Generally, pitchers who give up a lot of flyballs will give up a significant amount of homeruns, but Matt Cain has been the exception to that rule. Matt Cain has always been a mystery to sabermetricians and baseball analysts because flyball pitchers traditionally cannot sustain low HR/Flyball ratios. Cain has a 6.9% HR/FB (I am discounting 2005 where he started only 7 games), which is very low compared to the league average from 2006 to 2012 of 9.97% or essentially 10%. Cain, with that continuously low HR/FB rate allows his ERA to continuously outperform his xFIP, which takes into account the general unsustainability of low HR/FB rates. Cain’s career ERA of 3.32 significantly out performs his career xFIP of 4.17.

Last year, Cain had a career year when it came to the HR ball. He had a 3.7% HR/FB rate and only gave up 9 HRs in 221.2 innings, which is outstanding and in many ways unsustainable. This year is a bit different though — Cain as of today has given up 18 HRs and has a 9.8% HR/FB rate in contrast to the league avg of 10%; Cain is essentially league average in a department he has excelled in throughout his career.

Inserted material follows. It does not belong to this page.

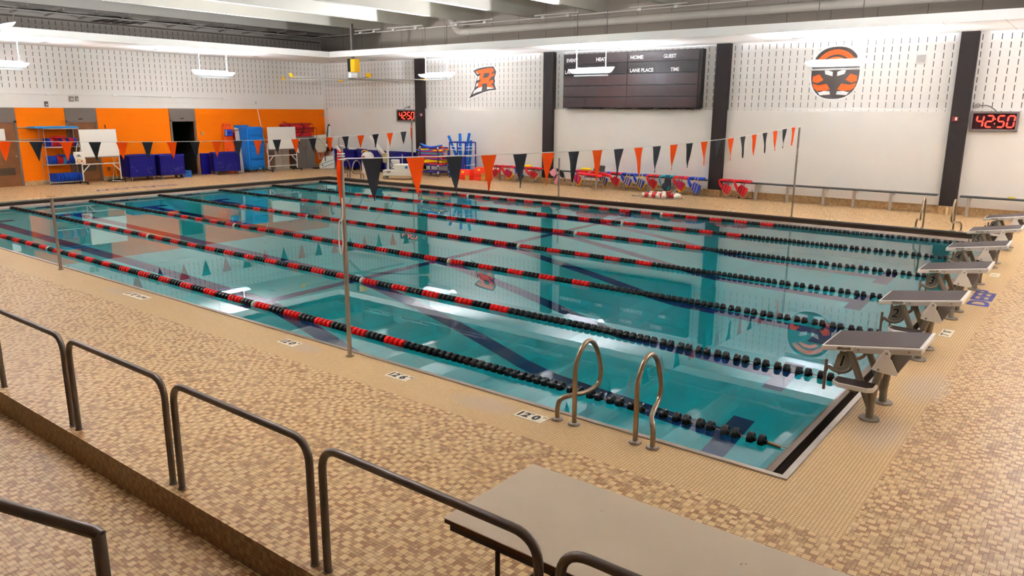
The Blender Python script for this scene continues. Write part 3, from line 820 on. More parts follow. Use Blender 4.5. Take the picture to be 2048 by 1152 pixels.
# small boxes and conduits on the left wall
t = thing('conduit_line', 'thin white conduit with four junction boxes above the orange band', 'conduit', (XW, 9.3, 3.04))
MB().cyl((XW+.012, 3.0, 3.06), (XW+.012, 12.6, 3.03), .010, 8).build('conduit', WHITE, t, smooth=True)
for y, z in ((5.98, 3.042), (8.20, 3.05), (10.39, 3.037), (12.62, 3.023)): MB().box(XW+.003, XW+.06, y-.08, y+.08, z-.035, z+.02).build('junction_box', FIX, t, bevel=.006)
for y, z, w_, h_, c, lb in ((6.708, 2.907, .075, .085, (150, 136, 122), 'larger beige wall box left of its twin, above the brown door'), (6.886, 2.91, .05, .085, (128, 122, 116), 'smaller grey wall box beside the beige one'), (5.873, 2.716, .055, .085, (84, 78, 74), 'dark grey wall box just above the orange band')):
    t = thing('sensor_box', lb, 'wall box', (XW, y, z))
    MB().box(XW, XW+.05, y-w_, y+w_, z-h_, z+h_).build('case', M(c, .5), t, bevel=.006)
    MB().box(XW+.05, XW+.054, y-w_*.6, y+w_*.6, z-h_*.6, z+h_*.1).build('cover', M((190, 182, 172), .5), t)
for y, z, lb in ((11.52, 1.62, 'beige wall switch right of the open doorway'), (7.72, .42, 'brown wall outlet under the whiteboard by the yellow handle'), (17.62, 2.36, 'dark box at the right end of the orange wall')):
    tag(MB().box(XW, XW+.03, y-.05, y+.05, z-.07, z+.07).build('light_switch', M((176, 140, 96) if z > 1 else (150, 100, 50), .5), bevel=.004), lb, 'switch')
for z, y0, y1, lb in ((1.945, 4.95, 5.32, 'upper wall rail left of the wire rack'), (1.545, 4.97, 5.5, 'lower wall rail left of the wire rack')):
    t = thing('mounting_rail', 'beige '+lb, 'wall rail', (XW, (y0+y1)/2, z))
    MB().box(XW, XW+.035, y0-.1, y1+.2, z-.018, z+.018).build('strip', M((196, 150, 100), .5), t)
    MB().box(XW, XW+.02, y0-.1, y1+.2, z-.034, z-.02).build('backing', M((120, 84, 50), .5), t)

# ------------------------------------------------------------------ upper left wall: ledge, bracket arms, pipes
t = thing('cable_tray', 'row of steel bracket arms and cables under the ceiling along the left wall', 'cable tray', (-3.9, 8, 5.6))
MB().box(XW+.005, XW+.06, YN+6, 17.6, 5.50, 5.55).build('wall_ledge', M((118, 104, 92), .7), t)
for k in range(14): 
    y = 3.0+k*1.07
    a = MB(); a.bar((XW+.02, y, 5.62), (-3.35, y, 5.74), .05, .05); a.build('bracket_arm', M((176, 166, 154), .5), t)
MB().cyl((-3.55, 1, 5.60), (-3.55, 17.4, 5.60), .018, 8).build('conduit', M((196, 186, 174), .5), t, smooth=True)
MB().tube([(-3.9+.05*math.sin(k*1.7), 1+k*.8, 5.66+.03*math.sin(k*2.3)) for k in range(21)], .03, 6).build('cable_bundle', M((44, 38, 34), .6), t, smooth=True)
t = thing('ceiling_pipe', 'thick insulated pipe along the top of the far wall', 'pipe', (15, 17.4, 5.5))
PIPE = M((206, 196, 182), .6, var=.04, scale=3, name='pipe_lagging')
MB().tube(roundpath([(3.6, 16.9, 6.5), (3.72, 17.1, 6.0), (3.8, 17.42, 5.5), (27.4, 17.42, 5.47)], .25, 6), .13, 18).build('lagged_pipe', PIPE, t, smooth=True)
for x in (4.4, 9.7, 15.2, 20.4): MB().cyl((x, 17.42, 5.49), (x+.05, 17.42, 5.49), .137, 18).build('pipe_band', PIPE, t, smooth=True)
t = thing('conduit_run', 'thin sprinkler pipe with strut channels hung along the far wall', 'pipe', (12, 16.3, 5.6))
MB().cyl((-3.4, 16.2, 5.58), (27.4, 16.0, 5.62), .017, 8).build('thin_pipe', M((206, 198, 188), .5), t, smooth=True)
for x0, x1 in ((-.6, .9), (1.3, 3.2), (4.55, 6.6), (8.4, 10.1), (12.0, 13.9), (17.2, 18.9), (21.5, 23)):
    c = MB(); c.box(x0, x1, 16.08, 16.13, 5.66, 5.70); c.build('strut_channel', M((190, 182, 172), .5), t)
    for x in (x0+.35, x1-.35): MB().box(x-.06, x+.06, 16.05, 16.16, 5.56, 5.64).build('pipe_clamp', M((210, 202, 192), .5), t)
for y, x, lb in ((5.34, -2.95, 'left wall row, nearest the camera'), (8.92, -2.86, 'second along the left soffit'), (13.1, -3.1, 'third along the left soffit'), (16.98, -3.16, 'in the soffit corner'), (17.0, -.63, 'behind the ceiling fan'), (16.8, 5.23, 'above the letter R sign'), (16.8, 11.5, 'above the scoreboard'), (16.9, 16.9, 'left of the emblem')):
    t = thing('soffit_vent', 'flat grey soffit vent '+lb, 'vent', (x, y, SZ-.006), 'vents in the dropped ceiling')
    MB().box(x-.2, x+.2, y-.1, y+.1, SZ-.006, SZ-.0005).build('frame', M((200, 194, 188), .5), t)
    for q in range(4): MB().box(x-.18, x+.18, y-.08+q*.045, y-.055+q*.045, SZ-.009, SZ-.006).build('slot', M((120, 114, 108), .5), t)
t = thing('air_grille', 'dark air grille high on the left wall under the ceiling', 'vent', (-4.0, 8.4, 5.55))
for q in range(4): MB().box(-4.6, -3.7, 7.6+q*.35, 7.8+q*.35, 5.545, 5.56).build('slot', M((70, 62, 56), .6), t)

# ------------------------------------------------------------------ scoreboard
BD = M((52, 42, 41), .3, var=.06, scale=3, name='board_panel', spec=.3); BFR = M((30, 25, 24), .4, name='board_frame'); TXT = M((250, 248, 244), .5, var=0.0, name='white_lettering')
SXa, SXb, SZa, SZb, SY = 8.70, 13.86, 2.70, 4.50, 17.42
t = thing('scoreboard', 'large black electronic scoreboard on the slotted wall', 'scoreboard', ((SXa+SXb)/2, 17.6, 3.6))
MB().box(SXa, SXb, SY+.02, YW-.02, SZa, SZb).build('case', BFR, t)
mid = 11.25; rows = [4.49, 4.165, 3.80, 3.435, 3.07, 2.71]
SEG = M((72, 40, 36), .5, name='unlit_segment')
def seg7(mb, x, z, w, h, th, on, y0, dep, sl=0.0):
    """seven segment digit in the xz plane, front at y0"""
    segs = {'a': (0, h, w, h), 'd': (0, 0, w, 0), 'g': (0, h/2, w, h/2), 'f': (0, h/2, 0, h), 'e': (0, 0, 0, h/2), 'b': (w, h/2, w, h), 'c': (w, 0, w, h/2)}
    for k in on:
        x0, z0, x1, z1 = segs[k]; g = th*.55
        if x0 == x1: z0 += g; z1 -= g
        else: x0 += g; x1 -= g
        a = (x+x0+sl*z0, y0, z+z0); b = (x+x1+sl*z1, y0, z+z1)
        mb.bar(a, b, th, dep, up=(0, 1, 0))
for r in range(5):
    for c, (a, b) in enumerate(((SXa+.02, mid-.008), (mid+.008, SXb-.10))):
        z1, z0 = rows[r]-.012, rows[r+1]+.012
        MB().box(a, b, SY, SY+.025, z0, z1).build('row_panel', BD if r != 1 else M((38, 32, 31), .35), t, bevel=.004)
        if r >= 2:
            mb = MB(); xs = [a+.16, a+.87]+[a+1.42+.19*k+(.07 if k > 1 else 0) for k in range(6)]
            for x in xs: seg7(mb, x, z0+.06, .11, z1-z0-.13, .018, 'abcdefg', SY-.001, .003, .03)
            o = mb.build('unlit_digits', SEG, t); o['kind'] = 'stuff'
def sb_text(s_, xa, xb, zc, h):
    text(s_, h*1.38, TXT, t, frame(((xa+xb)/2, SY-.001, zc), (1, 0, 0), (0, 0, 1), (0, -1, 0)), .001, .004, sx=(xb-xa)/(len(s_)*h*.86), name='lettering')
for s_, xa, xb, zc in (('EVENT', 8.82, 9.30, 4.29), ('HEAT', 10.03, 10.44, 4.29), ('HOME', 11.37, 11.79, 4.31), ('GUEST', 12.53, 12.99, 4.31),
                       ('LANE PLACE', 8.72, 9.72, 3.90), ('TIME', 10.25, 10.62, 3.90), ('LANE PLACE', 11.29, 12.25, 3.90), ('TIME', 12.78, 13.13, 3.90)):
    sb_text(s_, xa, xb, zc, .115)
t = thing('board_cable', 'black cables bunched under the scoreboard', 'cable', (11.2, 17.66, 2.67))
for q in range(4):
    rnd = random.Random(q); MB().tube(spline([(9.0+q*1.1+.25*k, 17.66, 2.668+rnd.uniform(0, .05)) for k in range(6)], 5), .009, 6).build('cable', BLACK, t, smooth=True)
t = thing('board_conduit', 'white conduit at the lower right corner of the scoreboard', 'conduit', (14, 17.66, 2.72))
MB().tube(roundpath([(13.82, 17.64, 2.71), (14.24, 17.64, 2.71), (14.26, 17.64, 4.5)], .08), .014, 8).build('conduit', WHITE, t, smooth=True)

# ------------------------------------------------------------------ digital clocks
CLK = M((122, 112, 108), .4, .3, name='clock_frame'); CFACE = M((40, 10, 14), .25, name='clock_face'); LED = emit('lit_digit', (1, .008, .012, 1), .18); LEDC = emit('lit_core', (1, .10, .05, 1), .24)
def clock(xa, xb, za, zb, label):
    y1 = 17.63; y0 = y1-.10
    t = thing('digital_clock', label, 'clock', ((xa+xb)/2, y1, (za+zb)/2), 'digital clocks reading 42:50')
    mb = MB(); f = .055
    mb.box(xa, xb, y0, y1, zb-f, zb); mb.box(xa, xb, y0, y1, za, za+f); mb.box(xa, xa+f, y0, y1, za+f, zb-f); mb.box(xb-f, xb, y0, y1, za+f, zb-f)
    mb.build('frame', CLK, t, bevel=.008)
    MB().box(xa+f, xb-f, y0+.025, y1, za+f, zb-f).build('face', CFACE, t)
    W_, H_ = xb-xa, zb-za; dw = W_*.135; dh = H_*.56; zz = za+H_*.22
    for k, (dg, on) in enumerate((('4', 'fgbc'), ('2', 'abged'), ('5', 'afgcd'), ('0', 'abcdef'))):
        x = xa+W_*(.125, .325, .565, .765)[k]
        mb = MB(); seg7(mb, x, zz, dw, dh, .042, on, y0+.022, .006, .09); d = mb.build('lit_digit', LED, t)
        mb = MB(); seg7(mb, x, zz, dw, dh, .018, on, y0+.0175, .004, .09); mb.build('digit_core', LEDC, d)
    for z in (zz+dh*.3, zz+dh*.72):
        MB().box(xa+W_*.515-.012, xa+W_*.515+.016, y0+.018, y0+.025, z-.015, z+.015).build('colon_dot', LEDC, t)
    return t
clock(21.25, 22.30, 2.16, 2.66, 'digital clock with red digits at the right picture edge')
clock(.165, 1.275, 2.12, 2.61, 'digital clock with red digits beside the leftmost black column')
def plug(x, z, label, s):
    t = thing('clock_cable', label, 'cable', (x, 17.65, z))
    MB().lathe((x, 17.69, z), [(0, .06), (-.05, .06), (-.06, .045)], 'y', 12).build('outlet_box', M((170, 158, 148), .5), t)
    MB().tube(spline([(x+.05, 17.62, z), (x+.2*s, 17.62, z), (x+.32*s, 17.62, z-.05), (x+.45*s, 17.62, z-.16)], 6), .014, 8).build('power_cable', M((110, 100, 94), .5), t, smooth=True)
plug(21.36, 2.80, 'grey outlet and cable above the right clock', 1)
plug(.78, 2.70, 'grey outlet and cable above the far left clock', -.6)
for x, z, lb in ((20.92, 2.46, 'red alarm pull box on the rightmost black column'), (1.70, 2.40, 'red alarm pull box on the leftmost black column')):
    t = thing('alarm_box', lb, 'alarm box', (x, CY, z))
    MB().box(x-.07, x+.07, CY-.045, CY, z-.06, z+.06).build('case', M((122, 44, 40), .45), t, bevel=.005)
    MB().box(x+.0, x+.05, CY-.055, CY-.045, z-.035, z+.045).build('strobe', M((235, 222, 210), .3), t)
t = thing('loudspeaker', 'square grey loudspeaker grille on the slotted wall right of the emblem', 'speaker', (19.91, YW, 4.0))
MB().box(19.77, 20.05, YW-.03, YW, 3.875, 4.125).build('frame', WHITE, t, bevel=.006)
MB().box(19.80, 20.02, YW-.036, YW-.03, 3.90, 4.10).build('grille', M((176, 170, 164), .6), t)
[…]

Him regressing to the mean is one of the possible explanations for his spike in HR rate. Another answer might be linked to his significant improvment in strikeout rate and walk rate. This year Cain is hitting career highs in strikeout rate (8.34 K/9 vs his career 7.62 K/9) and reaching lows in walk rate at 1.89 BB/9 vs 3.09 BB/9. Cain is throwing more strikes then ever before. This is indicated by the higher Zone% of his pitches vs the career averages shown in the Fangraphs chart below.

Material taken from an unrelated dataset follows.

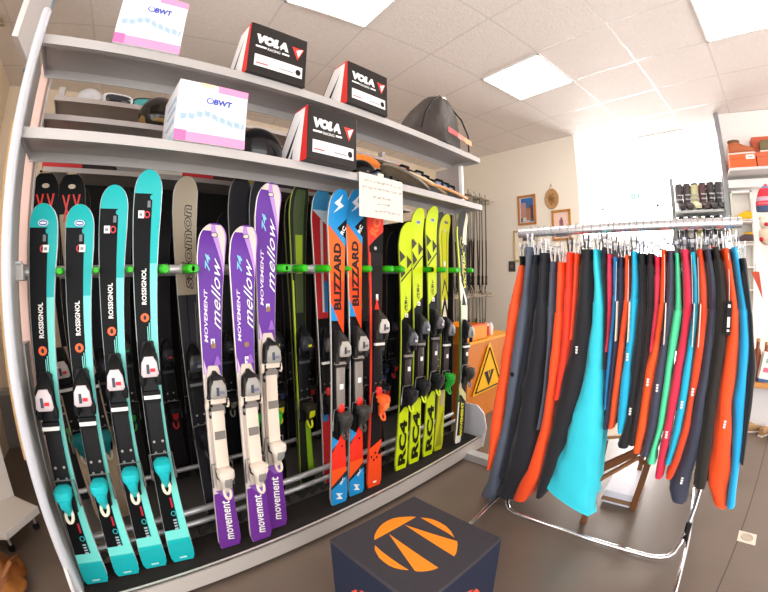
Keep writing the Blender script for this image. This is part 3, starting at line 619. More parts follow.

Has the greater amount of strikes be lead to more hittable balls over the plate more often? This was my initial feeling but Cain’s BABIP has not seen a spike — his .265 BABIP exactly matches his career rate of .265.

Cain in 2012, according to Brooks Baseball, has been having problems with his cutter, which has a HR rate of 1.11% and his 2-Seamer which has a a 2.5% HR rate both high compared to his 4-Seamer (.66 HR%), Change (.89%), and Curve (.79%). Brooks Baseball says Cain gave up 0 home runs on his 2-Seamer in 2011 and that he has only started throwing the cutter in significant amounts this year, so it could be the addition of the cutter which has been giving him problems.

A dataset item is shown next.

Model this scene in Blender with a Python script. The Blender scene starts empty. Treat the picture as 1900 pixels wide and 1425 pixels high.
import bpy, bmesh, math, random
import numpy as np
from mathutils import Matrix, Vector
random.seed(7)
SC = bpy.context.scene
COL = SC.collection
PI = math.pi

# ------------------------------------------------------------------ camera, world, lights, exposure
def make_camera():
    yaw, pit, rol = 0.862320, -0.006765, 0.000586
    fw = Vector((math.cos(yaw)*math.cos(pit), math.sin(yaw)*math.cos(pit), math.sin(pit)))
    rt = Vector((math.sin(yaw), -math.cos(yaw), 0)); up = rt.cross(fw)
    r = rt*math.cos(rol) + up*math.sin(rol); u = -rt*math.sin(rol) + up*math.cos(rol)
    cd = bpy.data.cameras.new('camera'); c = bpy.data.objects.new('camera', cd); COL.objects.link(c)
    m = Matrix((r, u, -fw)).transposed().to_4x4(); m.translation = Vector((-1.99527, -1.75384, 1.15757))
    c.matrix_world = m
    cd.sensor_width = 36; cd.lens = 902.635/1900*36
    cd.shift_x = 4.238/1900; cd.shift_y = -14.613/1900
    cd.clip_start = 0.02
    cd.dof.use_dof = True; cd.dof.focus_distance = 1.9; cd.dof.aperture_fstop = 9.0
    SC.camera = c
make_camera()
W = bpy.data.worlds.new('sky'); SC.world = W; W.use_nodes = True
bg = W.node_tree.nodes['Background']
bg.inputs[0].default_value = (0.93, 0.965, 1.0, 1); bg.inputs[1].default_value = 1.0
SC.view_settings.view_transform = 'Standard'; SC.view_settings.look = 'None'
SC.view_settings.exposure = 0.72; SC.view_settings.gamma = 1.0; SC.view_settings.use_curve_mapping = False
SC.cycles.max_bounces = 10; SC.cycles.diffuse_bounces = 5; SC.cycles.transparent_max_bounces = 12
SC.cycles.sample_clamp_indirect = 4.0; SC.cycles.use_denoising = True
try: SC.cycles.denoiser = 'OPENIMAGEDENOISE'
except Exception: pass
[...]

This goes back to the titular question; is Cain’s pedestrian HR/FB rate a result of him regressing to the mean, or is it a function of him throwing more strikes, or even just one new pitch such as the cutter that has been giving him problems? I would probably believe its a combination of all of these and a confluence of factors rather than one significant change. We really will not know if this season is just a minor blip of small sample size or a new trend in Cain’s career until we can observe a few more seasons with his enhanced walk, strikeout rate, and cutter.  Still, even with the spike in home runs, Cain has been awesome this year to the tune of a 77 ERA- and I don’t think the long ball has been a significant enough problem for fans to worry about.